* Begin Dataset section *

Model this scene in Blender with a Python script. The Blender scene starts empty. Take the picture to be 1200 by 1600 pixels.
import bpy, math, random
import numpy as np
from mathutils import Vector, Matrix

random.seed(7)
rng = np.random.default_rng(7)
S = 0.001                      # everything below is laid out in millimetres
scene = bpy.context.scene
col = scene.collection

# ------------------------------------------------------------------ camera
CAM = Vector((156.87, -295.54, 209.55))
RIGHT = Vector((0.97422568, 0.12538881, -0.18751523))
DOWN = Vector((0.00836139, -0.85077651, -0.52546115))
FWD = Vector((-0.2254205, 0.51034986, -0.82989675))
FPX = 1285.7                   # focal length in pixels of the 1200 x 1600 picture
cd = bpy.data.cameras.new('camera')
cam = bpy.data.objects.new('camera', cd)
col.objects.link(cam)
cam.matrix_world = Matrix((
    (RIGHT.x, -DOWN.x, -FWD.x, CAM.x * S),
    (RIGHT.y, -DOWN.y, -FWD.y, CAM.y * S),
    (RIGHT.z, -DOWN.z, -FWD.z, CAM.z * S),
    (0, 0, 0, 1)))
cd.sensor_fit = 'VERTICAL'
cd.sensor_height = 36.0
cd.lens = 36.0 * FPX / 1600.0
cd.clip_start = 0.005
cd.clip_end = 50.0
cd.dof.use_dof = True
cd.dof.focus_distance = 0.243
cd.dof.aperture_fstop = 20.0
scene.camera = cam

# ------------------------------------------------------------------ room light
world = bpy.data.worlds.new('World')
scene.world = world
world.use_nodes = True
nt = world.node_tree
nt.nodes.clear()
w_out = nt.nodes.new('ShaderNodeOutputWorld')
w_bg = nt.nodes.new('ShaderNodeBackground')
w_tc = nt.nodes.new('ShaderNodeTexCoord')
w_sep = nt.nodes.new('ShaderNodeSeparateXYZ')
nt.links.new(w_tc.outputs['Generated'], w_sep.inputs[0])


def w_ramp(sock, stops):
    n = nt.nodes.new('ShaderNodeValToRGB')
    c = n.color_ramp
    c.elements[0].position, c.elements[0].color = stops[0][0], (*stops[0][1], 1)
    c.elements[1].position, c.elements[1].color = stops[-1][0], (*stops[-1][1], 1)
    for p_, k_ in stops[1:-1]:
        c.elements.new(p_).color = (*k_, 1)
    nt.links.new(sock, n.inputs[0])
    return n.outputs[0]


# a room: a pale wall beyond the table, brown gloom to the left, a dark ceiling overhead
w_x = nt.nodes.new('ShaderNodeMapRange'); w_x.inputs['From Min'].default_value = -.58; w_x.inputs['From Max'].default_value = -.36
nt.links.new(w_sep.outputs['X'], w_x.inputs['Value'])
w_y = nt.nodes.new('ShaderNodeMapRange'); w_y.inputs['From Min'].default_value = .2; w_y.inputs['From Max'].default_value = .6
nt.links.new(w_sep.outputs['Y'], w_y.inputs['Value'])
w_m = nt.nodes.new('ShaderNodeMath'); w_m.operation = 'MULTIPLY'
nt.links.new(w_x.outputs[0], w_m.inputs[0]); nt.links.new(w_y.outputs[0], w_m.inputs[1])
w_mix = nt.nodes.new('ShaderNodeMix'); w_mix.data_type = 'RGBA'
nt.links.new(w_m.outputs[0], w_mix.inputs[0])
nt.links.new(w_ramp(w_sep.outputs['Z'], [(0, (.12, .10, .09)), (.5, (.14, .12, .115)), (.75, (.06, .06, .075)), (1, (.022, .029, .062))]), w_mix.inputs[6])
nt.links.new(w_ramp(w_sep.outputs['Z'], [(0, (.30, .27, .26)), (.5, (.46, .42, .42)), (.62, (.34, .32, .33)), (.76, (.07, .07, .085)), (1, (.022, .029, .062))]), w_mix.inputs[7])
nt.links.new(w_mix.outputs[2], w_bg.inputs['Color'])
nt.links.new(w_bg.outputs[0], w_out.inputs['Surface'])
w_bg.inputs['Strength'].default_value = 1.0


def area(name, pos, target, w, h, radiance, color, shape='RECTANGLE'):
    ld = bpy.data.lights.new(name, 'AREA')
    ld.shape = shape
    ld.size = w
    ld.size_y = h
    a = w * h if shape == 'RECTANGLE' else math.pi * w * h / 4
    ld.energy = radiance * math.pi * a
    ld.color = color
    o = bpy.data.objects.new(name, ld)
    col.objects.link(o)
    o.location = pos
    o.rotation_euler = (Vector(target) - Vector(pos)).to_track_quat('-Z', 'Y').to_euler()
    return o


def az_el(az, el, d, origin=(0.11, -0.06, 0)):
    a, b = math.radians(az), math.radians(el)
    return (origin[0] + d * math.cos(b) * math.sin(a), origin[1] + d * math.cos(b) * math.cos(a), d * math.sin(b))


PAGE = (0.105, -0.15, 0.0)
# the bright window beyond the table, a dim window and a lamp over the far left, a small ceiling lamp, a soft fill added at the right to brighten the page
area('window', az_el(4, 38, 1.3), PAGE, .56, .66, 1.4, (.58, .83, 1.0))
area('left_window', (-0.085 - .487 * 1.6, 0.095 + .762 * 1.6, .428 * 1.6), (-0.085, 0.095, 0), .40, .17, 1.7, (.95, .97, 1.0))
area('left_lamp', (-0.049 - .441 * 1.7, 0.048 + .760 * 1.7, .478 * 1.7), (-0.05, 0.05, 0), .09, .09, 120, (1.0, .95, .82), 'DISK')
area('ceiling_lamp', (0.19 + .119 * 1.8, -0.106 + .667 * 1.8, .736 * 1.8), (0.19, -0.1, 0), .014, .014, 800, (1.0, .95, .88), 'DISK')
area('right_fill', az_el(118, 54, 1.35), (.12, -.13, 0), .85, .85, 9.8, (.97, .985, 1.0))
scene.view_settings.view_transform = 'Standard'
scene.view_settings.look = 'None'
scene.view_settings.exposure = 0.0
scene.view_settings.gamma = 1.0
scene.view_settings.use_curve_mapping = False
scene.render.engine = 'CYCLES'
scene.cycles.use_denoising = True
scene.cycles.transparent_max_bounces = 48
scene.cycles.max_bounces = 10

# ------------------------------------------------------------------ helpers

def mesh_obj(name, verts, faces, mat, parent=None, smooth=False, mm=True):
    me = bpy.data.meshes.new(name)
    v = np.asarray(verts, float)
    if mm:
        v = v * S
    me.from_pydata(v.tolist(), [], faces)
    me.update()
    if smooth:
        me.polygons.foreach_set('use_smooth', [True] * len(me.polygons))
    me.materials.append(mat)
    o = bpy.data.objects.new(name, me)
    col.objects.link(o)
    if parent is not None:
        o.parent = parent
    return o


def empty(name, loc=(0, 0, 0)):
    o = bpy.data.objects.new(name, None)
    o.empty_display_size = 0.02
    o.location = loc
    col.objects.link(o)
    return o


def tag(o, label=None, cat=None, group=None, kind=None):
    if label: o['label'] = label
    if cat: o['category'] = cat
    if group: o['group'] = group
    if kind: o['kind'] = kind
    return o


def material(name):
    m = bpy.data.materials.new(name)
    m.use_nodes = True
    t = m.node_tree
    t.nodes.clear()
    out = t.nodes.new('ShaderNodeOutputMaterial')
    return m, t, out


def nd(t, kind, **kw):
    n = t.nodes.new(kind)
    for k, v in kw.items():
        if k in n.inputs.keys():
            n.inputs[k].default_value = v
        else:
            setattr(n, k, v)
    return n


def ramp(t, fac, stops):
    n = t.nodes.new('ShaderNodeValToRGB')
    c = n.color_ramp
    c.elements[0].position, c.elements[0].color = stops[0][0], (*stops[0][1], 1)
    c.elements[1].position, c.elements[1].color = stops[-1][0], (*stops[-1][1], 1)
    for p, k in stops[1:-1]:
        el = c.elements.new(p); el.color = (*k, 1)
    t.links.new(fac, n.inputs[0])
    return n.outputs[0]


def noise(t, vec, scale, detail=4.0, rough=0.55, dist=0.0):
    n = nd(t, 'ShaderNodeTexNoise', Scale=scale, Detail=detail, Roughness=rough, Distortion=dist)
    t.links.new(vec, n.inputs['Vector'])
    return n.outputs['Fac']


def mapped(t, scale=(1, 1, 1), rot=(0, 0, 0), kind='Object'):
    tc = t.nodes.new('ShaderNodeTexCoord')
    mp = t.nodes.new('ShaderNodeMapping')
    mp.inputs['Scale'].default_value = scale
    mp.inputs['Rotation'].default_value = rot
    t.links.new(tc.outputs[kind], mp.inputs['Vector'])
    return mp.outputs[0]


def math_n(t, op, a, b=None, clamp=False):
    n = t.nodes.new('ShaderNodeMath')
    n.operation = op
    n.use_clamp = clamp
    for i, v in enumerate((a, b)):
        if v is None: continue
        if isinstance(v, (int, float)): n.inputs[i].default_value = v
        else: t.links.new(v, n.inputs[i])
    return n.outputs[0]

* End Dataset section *

→ **Problem to work on**: Print only the lines that run from the start of the listing to the line bearing "col = scene.collection"; please keep the first line and that last one, exactly as they appear.

→ **Solution below**:
Model this scene in Blender with a Python script. The Blender scene starts empty. Take the picture to be 1200 by 1600 pixels.
import bpy, math, random
import numpy as np
from mathutils import Vector, Matrix

random.seed(7)
rng = np.random.default_rng(7)
S = 0.001                      # everything below is laid out in millimetres
scene = bpy.context.scene
col = scene.collection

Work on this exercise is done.